EXERCISE OBJECTIVE
Copy every entry word for word. Skip the pictures.

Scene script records
━━━━━━━━━━━━━━━━━━━━━━━━━━━━━━

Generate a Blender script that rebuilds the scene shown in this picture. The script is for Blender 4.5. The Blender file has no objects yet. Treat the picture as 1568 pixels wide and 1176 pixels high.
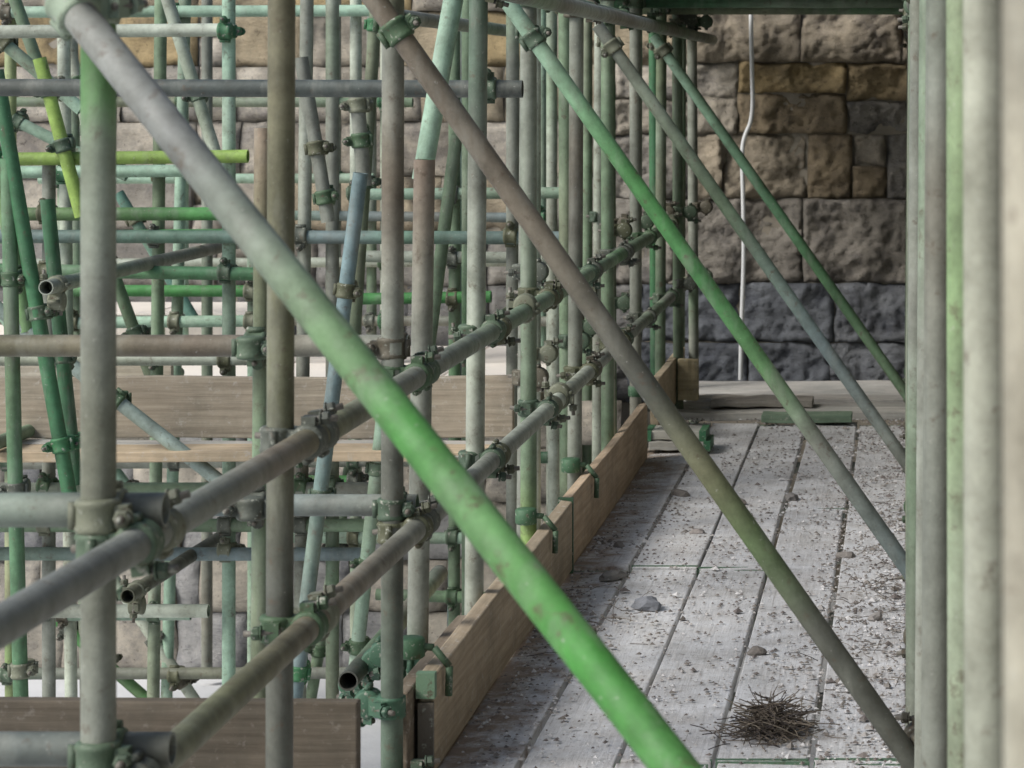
import bpy, math, random
from mathutils import Vector, noise
random.seed(7)
sc=bpy.context.scene
# ------------------------------------------------------------------ palette
GAL=(.205,.22,.19); OLI=(.135,.14,.08); BRN=(.155,.128,.095); MINT=(.27,.40,.31); PALE=(.38,.42,.355)
GRN=(.06,.23,.065); LIME=(.23,.35,.08); DGR=(.04,.125,.06); BLU=(.155,.205,.215); DRK=(.09,.095,.08); GGR=(.145,.21,.135)
def mixc(a,b,t): return tuple(a[i]*(1-t)+b[i]*t for i in range(3))
def mulc(a,k): return tuple(min(1,c*k) for c in a)

class M:
    def __init__(s): s.v=[];s.f=[];s.c=[];s.sm=[]
    def add(s,vs,fs,cs,smooth=False):
        o=len(s.v); s.v+= [tuple(v) for v in vs]; s.f+=[tuple(i+o for i in f) for f in fs]
        if isinstance(cs,tuple): cs=[cs]*len(vs)
        s.c+=list(cs); s.sm+=[smooth]*len(fs)
    def obj(s,name,mat,parent=None,bevel=0):
        me=bpy.data.meshes.new(name); me.from_pydata(s.v,[],s.f)
        a=me.color_attributes.new('Col','FLOAT_COLOR','POINT')
        a.data.foreach_set('color',[x for c in s.c for x in (c[0],c[1],c[2],1)])
        me.polygons.foreach_set('use_smooth',s.sm)
        me.materials.append(mat); me.update()
        ob=bpy.data.objects.new(name,me); sc.collection.objects.link(ob)
        if parent: ob.parent=parent
        if bevel:
            b=ob.modifiers.new('Bevel','BEVEL'); b.width=bevel; b.segments=2; b.limit_method='ANGLE'
        return ob
def empty(name):
    e=bpy.data.objects.new(name,None); sc.collection.objects.link(e); return e
def frame(d):
    d=d.normalized(); a=Vector((0,0,1)) if abs(d.z)<.9 else Vector((1,0,0))
    u=d.cross(a).normalized(); return u,d.cross(u).normalized()
def revolve(m,c,d,prof,col,seg=14,smooth=True):
    u,w=frame(d); d=d.normalized(); vs=[];fs=[]
    for (h,r) in prof:
        for k in range(seg):
            a=2*math.pi*k/seg; vs.append(c+d*h+u*(r*math.cos(a))+w*(r*math.sin(a)))
    for i in range(len(prof)-1):
        for k in range(seg):
            k2=(k+1)%seg; fs.append((i*seg+k,i*seg+k2,(i+1)*seg+k2,(i+1)*seg+k))
    fs.append(tuple(range(seg-1,-1,-1))); n=(len(prof)-1)*seg; fs.append(tuple(range(n,n+seg)))
    m.add(vs,fs,col,smooth)
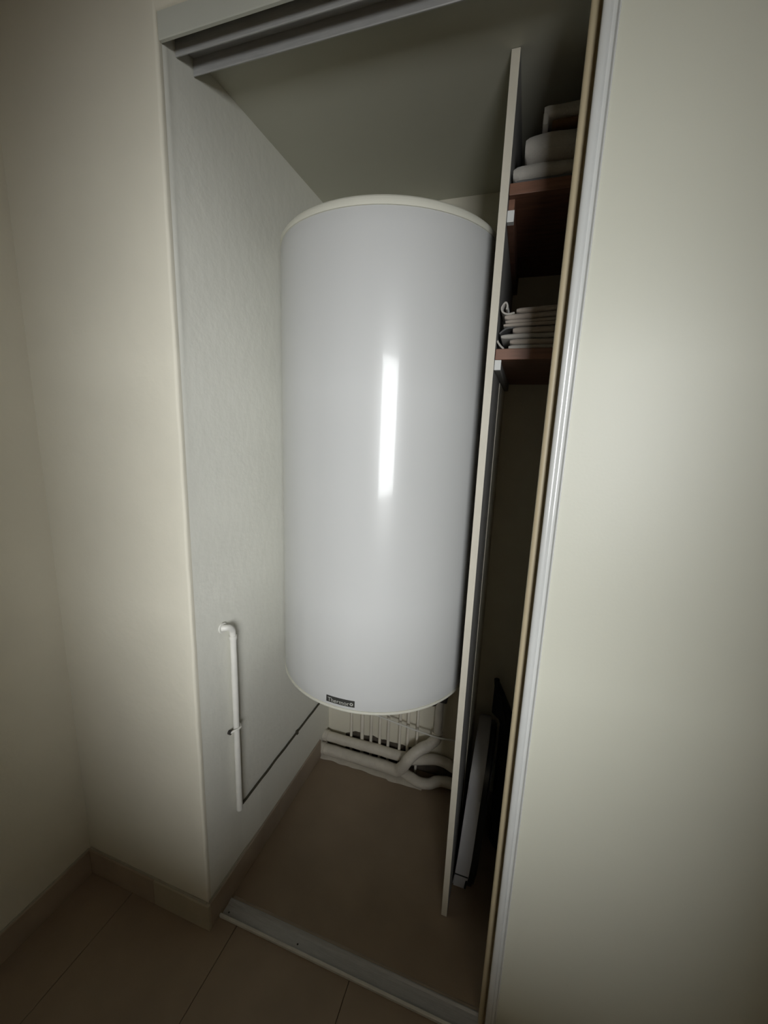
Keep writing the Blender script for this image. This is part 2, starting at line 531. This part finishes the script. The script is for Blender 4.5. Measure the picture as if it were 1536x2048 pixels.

━━━━━━━━━━━━━━━━━━━━━━━━━━━━━━

RESULT OF THE TASK
Generate a Blender script that rebuilds the scene shown in this picture. The script is for Blender 4.5. The Blender file has no objects yet. Treat the picture as 1568 pixels wide and 1176 pixels high.
import bpy, math, random
from mathutils import Vector, noise
random.seed(7)
sc=bpy.context.scene
# ------------------------------------------------------------------ palette
GAL=(.205,.22,.19); OLI=(.135,.14,.08); BRN=(.155,.128,.095); MINT=(.27,.40,.31); PALE=(.38,.42,.355)
GRN=(.06,.23,.065); LIME=(.23,.35,.08); DGR=(.04,.125,.06); BLU=(.155,.205,.215); DRK=(.09,.095,.08); GGR=(.145,.21,.135)
def mixc(a,b,t): return tuple(a[i]*(1-t)+b[i]*t for i in range(3))
def mulc(a,k): return tuple(min(1,c*k) for c in a)

class M:
    def __init__(s): s.v=[];s.f=[];s.c=[];s.sm=[]
    def add(s,vs,fs,cs,smooth=False):
        o=len(s.v); s.v+= [tuple(v) for v in vs]; s.f+=[tuple(i+o for i in f) for f in fs]
        if isinstance(cs,tuple): cs=[cs]*len(vs)
        s.c+=list(cs); s.sm+=[smooth]*len(fs)
    def obj(s,name,mat,parent=None,bevel=0):
        me=bpy.data.meshes.new(name); me.from_pydata(s.v,[],s.f)
        a=me.color_attributes.new('Col','FLOAT_COLOR','POINT')
        a.data.foreach_set('color',[x for c in s.c for x in (c[0],c[1],c[2],1)])
        me.polygons.foreach_set('use_smooth',s.sm)
        me.materials.append(mat); me.update()
        ob=bpy.data.objects.new(name,me); sc.collection.objects.link(ob)
        if parent: ob.parent=parent
        if bevel:
            b=ob.modifiers.new('Bevel','BEVEL'); b.width=bevel; b.segments=2; b.limit_method='ANGLE'
        return ob
def empty(name):
    e=bpy.data.objects.new(name,None); sc.collection.objects.link(e); return e
def frame(d):
    d=d.normalized(); a=Vector((0,0,1)) if abs(d.z)<.9 else Vector((1,0,0))
    u=d.cross(a).normalized(); return u,d.cross(u).normalized()
def revolve(m,c,d,prof,col,seg=14,smooth=True):
    u,w=frame(d); d=d.normalized(); vs=[];fs=[]
    for (h,r) in prof:
        for k in range(seg):
            a=2*math.pi*k/seg; vs.append(c+d*h+u*(r*math.cos(a))+w*(r*math.sin(a)))
    for i in range(len(prof)-1):
        for k in range(seg):
            k2=(k+1)%seg; fs.append((i*seg+k,i*seg+k2,(i+1)*seg+k2,(i+1)*seg+k))
    fs.append(tuple(range(seg-1,-1,-1))); n=(len(prof)-1)*seg; fs.append(tuple(range(n,n+seg)))
    m.add(vs,fs,col,smooth)
Keep writing the Blender script for this image. This is part 2, starting at line 531. This part finishes the script. The script is for Blender 4.5. Measure the picture as if it were 1536x2048 pixels.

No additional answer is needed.